Пришвин не мог быть в стороне от споров. Они волновали его душу, в мудреных разговорах с Мережковским о Третьем Завете он торопится наверстать упущенное («Каждый день, переживаемый теперь мной, год в моем развитии») и знал об этих вещах не понаслышке — то был его глубоко выстраданный личный опыт.
«Это чувство конца (эсхатология) в одинаковой степени развито у простого народа и у нашей интеллигенции, и оно именно дает теперь силу большевикам, а не как просто марксистское рассуждение»,
— писал он позднее.
Пришвин хорошо видел и представлял обе стороны — и интеллигентскую, и народную. Русскую интеллигенцию тянуло к сектантам, сектанты, много десятилетий угнетаемые правительством и господствующей церковью, видели в интеллигенции защиту — это был своеобразный социальный заказ времени
(«Вообще все бы с удовольствием повертелись, а потому заискивали у хлыстов»),
и Пришвин вызвался быть проводником в этот вертящийся мир, он был как будто для этого предназначен и сделал своеобразную карьеру в тогдашнем литературном мире и в журналистике, печатая статьи о сектантах в «Русских ведомостях», а позднее составив из этих материалов третью часть своей следующей книги «Заворошка».

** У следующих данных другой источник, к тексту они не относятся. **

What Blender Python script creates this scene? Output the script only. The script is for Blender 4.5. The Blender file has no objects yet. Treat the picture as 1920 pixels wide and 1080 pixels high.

Он возил Вяч. Иванова к хлыстовской богородице, а потом молодая красивая женщина со строгими чертами лица, с головы до ног укутанная черной шалью, сидела на лекции поэта-эллиниста. Он звал с собою к хлыстам Блока, был своим человеком в секте «Начало века» и «не раз приводил на край ее чана людей из нашей творческой интеллигенции».
Дома у него собирались хлысты, и он готовил их к выступлению в Религиозно-философском собрании; ввел в Религиозно-философское собрание И. С. Проханова, сектанта-молоканина, теолога, издававшего в Петербурге журнал «Духовный христианин». После Закона о свободе совести и вероисповедания, принятого в 1908 году, подпольная, неортодоксальная Русь вылезла наружу, и до каких только фантастических вещей не договаривались ее вожди и рядовые адепты и как часто вспоминались эти люди и эти споры потом, когда вспыхнул русский бунт, но тогда все казалось живым, новым, оно внушало надежду, радость, опьянение.
Пришвину в этом пассионарном мире, куда стремились проникнуть русские интеллектуалы, доверяли, в нем было некое обаяние, но все же с сектантством Пришвин никогда себя полностью не отождествлял, с самого начала заняв позицию наблюдателя, но вовсе не адепта или неофита. Ему не изменяли трезвость и зоркость мышления, он не попадал ни под чье влияние до самозабвения, как А. Белый в плен к Штейнеру и теософам, не сталкивался с алкоголизмом, как Блок, не был гомосексуалистом, как Клюев или Кузьмин, и т. д. и т. п.
(«Все эти импотенты, педерасты, онанисты, мне враждебные люди, хотя были бы и гениальными: я не признаю. Моя жена с огромными бедрами, и мне было с ней отлично».)